Di conseguenza, oltre a quelli di Aquaspace rischiano il posto anche i sessanta dipendenti di Tessil 4, come avevamo anticipato nei giorni scorsi. Di mezzo però c’è la posizione dell’ente pubblico, ovvero la Provincia: come ribadito dalle due aziende, Sava, il Servizio autorizzazioni e valutazioni ambientali della Provincia, ha lavorato gomito a gomito con i tecnici incaricati di assemblare l’impianto di depurazione, e l’azienda ha seguito in maniera pedissequa le indicazioni per ottenere le necessarie autorizzazioni. A muovere però le prime perplessità è stato un altro ente pubblico, l’Appa, ovvero l’Agenzia per la protezione ambientale, secondo la quale l’impianto Aquaspace avrebbe delle criticità. Le analisi eseguite nel 2015 non avevano fatto registrare particolari problemi, mentre quelle eseguite l’anno successivo avevano rilevato alcuni sforamenti. L’azienda si attendeva ulteriori indicazioni, invece è arrivato senza alcun preavviso il sequestro del depuratore. Ieri in azienda a illustrare lo stato dell’arte ai lavoratori c’erano Ivana Dal Forno e Matteo Mangiaracina (Cisl), Franco Weber e Mario Cerutti (Cgil) e Osvaldo Angiolini (Uil), che dopo l’assemblea hanno argomentato l’assoluta necessità di fare in fretta.

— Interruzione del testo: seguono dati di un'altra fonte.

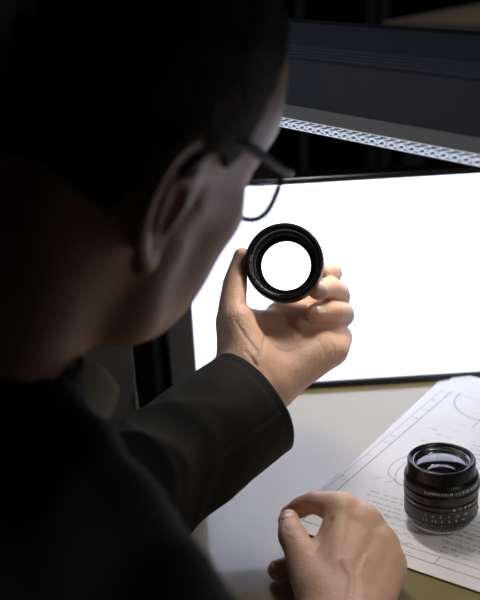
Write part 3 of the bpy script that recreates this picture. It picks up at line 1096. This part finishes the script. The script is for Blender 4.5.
# tendons and knuckles on the back of the right hand
for k_ in ('index', 'middle', 'ring', 'pinky'):
    m = P(*RH[k_][0][:3])
    toward = (CAM - m).normalized()
    wc = RWR[0].lerp(RWR[1], 0.5)
    rf.cone(m + toward * 0.0088, m.lerp(wc, 0.75) + toward * 0.0125, 0.0042, 0.003, 0.008)
    rf.ell(m + toward * 0.0085, (0.0088,) * 3, k=0.006)
for ff, sd in ((lf, 21), (rf, 22)):
    X, Y, Z = ff.coords()
    ff.d += (0.0005 * vnoise(X, Y, Z, sd, 260)).astype(np.float32)

def rest_on_desk(f):
    """flesh and cloth that lie on the desk are flattened by it"""
    X, Y, Z = f.coords()
    f.d = np.where(Y > 0.545, np.maximum(f.d, 0.0027 - Z), f.d).astype(np.float32)


# --- torso and arms under the clothes
NECK = Vector(H2W(np.array([-0.062, 0, -0.150])))
R_SH, L_SH = Vector((-0.030, 0.333, 0.140)), Vector((-0.37, 0.47, 0.175))
R_EL, L_EL = Vector((0.185, 0.385, 0.040)), P(70, 536, .745)
R_WR, L_WR = RWR[0].lerp(RWR[1], 0.5), LW[0].lerp(LW[1], 0.5)
CHEST = Vector((-0.215, 0.385, 0.02))
HIPS = Vector((-0.255, 0.270, -0.30))
side = (L_SH - R_SH); side.z = 0; side.normalize()


def torso(f, g, k=0.05):
    """g: how much the cloth adds"""
    for s in (-1, 1):
        f.cone(CHEST + side * 0.075 * s + Vector((0, 0, 0.05)), HIPS + side * 0.06 * s, 0.105 + g, 0.115 + g, k)
    f.cone(CHEST + Vector((0, 0, 0.05)), NECK + Vector((0, -0.012, -0.045)), 0.095 + g, 0.058 + g, k)
    for sh in (R_SH, L_SH):
        f.cone(NECK + Vector((0, -0.015, -0.055)), sh, 0.050 + g, 0.050 + g, k)


def arms(f, g, k=0.02):
    f.cone(R_SH, R_EL, 0.050 + g, 0.043 + g, k)
    f.cone(R_EL, R_WR.lerp(R_EL, 0.05), 0.043 + g, 0.028 + g, k)
    f.cone(L_SH, L_EL, 0.050 + g, 0.043 + g, k)
    f.cone(L_EL, L_WR.lerp(L_EL, 0.05), 0.043 + g, 0.027 + g, k)


bf = Field((-0.46, 0.10, -0.42), (0.27, 0.82, 0.38), 0.004)
torso(bf, 0.0)
arms(bf, 0.0)
bf.cone(NECK, NECK.lerp(CHEST, 0.4), 0.060, 0.075, 0.03)
for ff in (lf, rf, bf):
    rest_on_desk(ff)
hf, head_part = build_head()
body_me = np_mesh('person_body', [head_part, lf.mesh(), rf.mesh(), bf.mesh()])
body_me = modified(body_me, [('REMESH', dict(mode='VOXEL', voxel_size=0.0013, use_smooth_shade=True)),
                             ('SMOOTH', dict(factor=0.5, iterations=2))])
body_me.name = 'person'

# --- creases and veins pressed into the surface
tree = BVHTree.FromPolygons([v.co for v in body_me.vertices], [p.vertices for p in body_me.polygons])


def seen(px, py):
    d = (P(px, py, 1) - CAM).normalized()
    hit = tree.ray_cast(CAM, d)
    return hit


nv = len(body_me.vertices)
co = np.empty(nv * 3, np.float32); body_me.vertices.foreach_get('co', co); co = co.reshape(-1, 3)
no = np.empty(nv * 3, np.float32); body_me.vertex_normals.foreach_get('vector', no); no = no.reshape(-1, 3)
disp = np.zeros(nv, np.float32)


def crease(pixels, depth, width, zmin=0.70):
    pts = []
    for (ax, ay), (bx_, by_) in zip(pixels[:-1], pixels[1:]):
        n = max(2, int(math.hypot(bx_ - ax, by_ - ay) / 1.0))
        for i in range(n):
            h = seen(ax + (bx_ - ax) * i / n, ay + (by_ - ay) * i / n)
            if h[0] is not None and (h[0] - CAM).dot(FWD) > zmin:
                pts.append(h[0])
    if not pts:
        return
    pts = np.array([list(p) for p in pts], np.float32)
    m = ((co > pts.min(0) - 3 * width) & (co < pts.max(0) + 3 * width)).all(1)
    ix = np.nonzero(m)[0]
    if len(ix) == 0:
        return
    dmin = np.full(len(ix), 9.0, np.float32)
    for p in pts:
        dmin = np.minimum(dmin, ((co[ix] - p) ** 2).sum(1))
    disp[ix] -= depth * np.exp(-dmin / (2 * (width / 2) ** 2))


# palm and wrist of the left hand
crease([(262, 318), (266, 335), (262, 352), (255, 366)], 0.0010, 0.0022)
crease([(300, 347), (290, 352), (280, 350), (270, 342)], 0.0008, 0.002)
crease([(252, 358), (262, 374), (270, 392)], 0.0009, 0.0022)
crease([(246, 352), (257, 366), (262, 380)], 0.0005, 0.0016)
crease([(328, 338), (334, 347), (334, 354)], 0.0010, 0.002)
crease([(318, 340), (324, 350), (325, 358)], 0.0006, 0.002)
for k in range(7):
    crease([(236 + 3 * k, 322 + 4 * k), (240 + 3 * k, 329 + 4 * k), (242 + 3 * k, 338 + 4 * k)], 0.00035, 0.0014)
for k in range(5):
    crease([(296 + 6 * k, 372 - 4 * k), (292 + 6 * k, 384 - 4 * k)], 0.0004, 0.0022)
# back of the right hand: folds between the knuckles, veins
crease([(352, 519), (348, 535), (342, 555)], 0.0010, 0.0055)
crease([(374, 537), (366, 552), (356, 570)], 0.0010, 0.0055)
crease([(388, 556), (380, 572), (370, 590)], 0.0008, 0.0055)
crease([(330, 520), (322, 538), (314, 552)], 0.0016, 0.0045)
crease([(344, 560), (352, 578), (350, 598)], -0.0014, 0.0032)
crease([(366, 556), (360, 574), (364, 596)], -0.0012, 0.003)
crease([(284, 528), (290, 532), (297, 530)], 0.0005, 0.0014)
crease([(286, 536), (293, 540), (302, 537)], 0.0004, 0.0014)
co += no * disp[:, None]
body_me.vertices.foreach_set('co', co.ravel())
body_me.update()

person = put('person', body_me, MT['skin'], smooth=True)
tag(person, 'person in a black jacket and glasses seen from behind, holding up a lens barrel', 'person')


# --- fingernails
def nail(px, py, out_px, w, l):
    """a nail seen at (px, py), its free edge towards out_px"""
    a = seen(px, py)
    b = seen(*out_px)
    if a[0] is None or b[0] is None:
        return
    n = a[1]
    t = (b[0] - a[0]); t = (t - n * t.dot(n)).normalized()
    s = n.cross(t)
    bm = bmesh.new()
    rows = []
    for i in range(7):
        v = (i / 6 - 0.5) * 2
        row = []
        for j in range(7):
            u_ = (j / 6 - 0.5) * 2
            ww = w * (1 - 0.25 * max(0, abs(v) - 0.4) ** 1.2)
            q = a[0] + s * (u_ * ww / 2) + t * (v * l / 2) + n * (0.003)
            h = tree.ray_cast(q + n * 0.004, -n)
            z = q - n * 0.003 if h[0] is None or (h[0] - q).length > 0.008 else h[0]
            row.append(bm.verts.new(z + n * (0.00055 - 0.0004 * (max(abs(u_), abs(v)) ** 6))))
        rows.append(row)
    for i in range(6):
        for j in range(6):
            bm.faces.new((rows[i][j], rows[i][j + 1], rows[i + 1][j + 1], rows[i + 1][j]))
    bmesh.ops.recalc_face_normals(bm, faces=bm.faces)
    ext = bmesh.ops.solidify(bm, geom=list(bm.faces), thickness=0.0004)
    put('fingernail', bm_mesh(bm, 'fingernail'), MT['nail'], person, smooth=True)


nail(321, 287, (312, 289), 0.0105, 0.0110)
nail(322, 309, (313, 312), 0.0090, 0.0105)
nail(287, 516, (286, 512), 0.0090, 0.0070)

# --- eyes, brows are part of the body surface; eyeballs sit in the lids
for s in (-1, 1):
    me = lathe_mesh('eyeball', [(max(1e-6, 0.0118 * math.sin(math.pi * i / 16)), 0.0118 * math.cos(math.pi * i / 16)) for i in range(17)], 24)
    o = put('eyeball', me, MT['eye'], person, smooth=True)
    o.location = hw(0.0825, s * 0.031, 0.018)

hv = build_hair(hf)
hair_me = np_mesh('hair', [hv])
put('hair', hair_me, MT['hair'], person, smooth=True)

# --- jacket
jf = Field((-0.50, 0.06, -0.40), (0.31, 0.86, 0.40), 0.0032)
torso(jf, 0.014, 0.05)
jf.chain([P(52, 420, .53), P(80, 455, .515), P(112, 520, .485), P(150, 590, .45)], [0.012, 0.016, 0.022, 0.028], 0.02)
jf.cone(R_SH, R_EL, 0.066, 0.060, 0.03)
jf.cone(R_EL, R_WR.lerp(R_EL, 0.10), 0.060, 0.044, 0.03)
CUFF = P(253, 404, .835)
cdirv = (CUFF - P(148, 480, .785)).normalized()
jf.cone(L_SH, L_EL, 0.066, 0.060, 0.03)
X, Y, Z = jf.coords()
jf.d += (0.0010 * vnoise(X, Y, Z, 33, 45)).astype(np.float32)
rdir = (R_WR - R_EL).normalized()
RC = R_EL.lerp(R_WR, 0.93)
jf.cone(RC, RC + rdir * 0.12, 0.060, 0.060, 0.002, mode='cut')
jf.cone(RC - rdir * 0.04, RC + rdir * 0.05, 0.034, 0.036, 0.002, mode='cut')
NDIR = (Vector(H2W(np.array([-0.02, 0, -0.02]))) - NECK).normalized()
BF = (HF - NDIR * HF.dot(NDIR)).normalized()
CDIR = (NDIR - BF * 0.50).normalized()              # the collar stands higher at the nape than at the throat
CN = NECK + NDIR * 0.012
jf.cone(NECK - NDIR * 0.03, CN + NDIR * 0.012, 0.088, 0.074, 0.03)
jf.cone(NECK - NDIR * 0.035, NECK + NDIR * 0.15, 0.0665, 0.070, 0.003, mode='cut')
rest_on_desk(jf)
V, Q = jf.mesh()
jacket_me = modified(np_mesh('jacket', [(V, Q)]), [('SMOOTH', dict(factor=0.5, iterations=4))])
jacket_me.name = 'jacket'
jacket = put('jacket', jacket_me, MT['jacket'], person, smooth=True)
jacket['label'] = 'black wool jacket'

# --- the left sleeve from the elbow to the open cuff, with folds
def sleeve():
    path = spline([L_SH.lerp(L_EL, 0.8), L_EL, P(148, 480, .785), CUFF], 34)
    path = path[20:]
    n, m = len(path), 150
    L = [0.0]
    for a_, b_ in zip(path[:-1], path[1:]):
        L.append(L[-1] + (b_ - a_).length)
    tot = L[-1]
    vs, fs = [], []
    rows = []
    view = (CAM - CUFF).normalized()

    def row(c, ax, fn):
        e1 = (view - ax * view.dot(ax)).normalized()           # towards the viewer
        e2 = ax.cross(e1)
        r0 = len(vs)
        for k in range(m):
            th = 2 * math.pi * k / m
            r = fn(th)
            vs.append(c + e1 * (math.cos(th) * r) + e2 * (math.sin(th) * r))
        rows.append(r0)

    for i in range(n):
        ax = (path[min(i + 1, n - 1)] - path[max(i - 1, 0)]).normalized()
        if i > n - 40:
            ax = cdirv
        back = tot - L[i]                                       # distance behind the cuff edge

        def fn(th, back=back):
            A_ = 0.0066 * min(1, max(0, (back - 0.030) / 0.06))
            side_ = 0.35 + 0.65 * max(0, math.cos(th)) ** 0.7
            p1 = 52 * back + 1.3 * math.sin(th + 0.6) + 0.9 * math.sin(2 * th + 23 * back)
            p2 = 78 * back - 1.9 * math.sin(th - 0.5) + 0.6 * math.sin(3 * th + 1.0)
            f = 0.8 * (0.5 - abs(math.sin(p1)) ** 0.7) + 0.55 * (0.5 - abs(math.sin(p2)) ** 0.8)
            r = 0.0466 + 0.004 * min(1, back / 0.14) + A_ * side_ * f
            r += 0.0007 * math.sin(3 * th + 40 * back) + 0.0005 * math.sin(5 * th - 61 * back)
            d = (th - 0.35) * 0.048                             # the stitched vent along the cuff
            if back < 0.075:
                r -= 0.0009 * math.exp(-(d / 0.0011) ** 2)
                r += 0.0006 * (1 if 0 < d < 0.05 else 0) * min(1, (0.075 - back) / 0.01)
            r -= 0.0007 * math.exp(-((back - 0.006) / 0.0012) ** 2)
            return r
        row(path[i], ax, fn)
    for dr, dz in ((-0.0008, 0.0008), (-0.0020, 0.0010), (-0.0030, 0.0), (-0.0032, -0.02), (-0.0040, -0.05), (-0.006, -0.075)):
        row(CUFF + cdirv * dz, cdirv, lambda th, dr=dr: 0.0466 + dr)
    for r0, r1 in zip(rows[:-1], rows[1:]):
        for k in range(m):
            k2 = (k + 1) % m
            fs.append((r0 + k, r0 + k2, r1 + k2, r1 + k))
    me = bpy.data.meshes.new('sleeve')
    me.from_pydata([tuple(v) for v in vs], [], fs)
    bm = bmesh.new(); bm.from_mesh(me); bmesh.ops.recalc_face_normals(bm, faces=bm.faces); bm.to_mesh(me); bm.free()
    return put('sleeve', me, MT['jacket'], person, smooth=True)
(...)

«Sarebbe spiacevole aspettare mesi, inducendo l’azienda a chiudere, per poi constatare che il decreto di sequestro si poteva ritirare. È sacrosanta la tutela dell’ambiente - spiega la sindacalista Dal Forno - ma l’azienda ha bisogno della massima celerità per poter ripartire. Ci rivolgiamo sia alla Provincia che alla magistratura per esortarli a fare presto, senza tempi morti». Sul piazzale dell’azienda, in via del Garda, ci sono tutti i circa 80 lavoratori. «Siamo molto preoccupati - spiegano -, la prospettiva di chiusura ci mette in grave difficoltà, e sappiamo che l’azienda sa essere molto rapida quando si tratta di traslocare una produzione. Alla Gardafilo ci misero un attimo, decidendo di chiudere solo due settimane dopo la consegna dei nuovi macchinari: vennero rismontati, imballati e spediti in una nuova fabbrica». Dietro a un posto di lavoro - insiste il sindacato - c’è una famiglia. «Per questo caso va adottata una corsia preferenziale: si facciano le verifiche al più presto. I lavoratori non devono essere ostaggio di decisioni che dipendono dai bisticci tra due settori della Provincia, i quali sembrano non rivolgersi parola tra loro».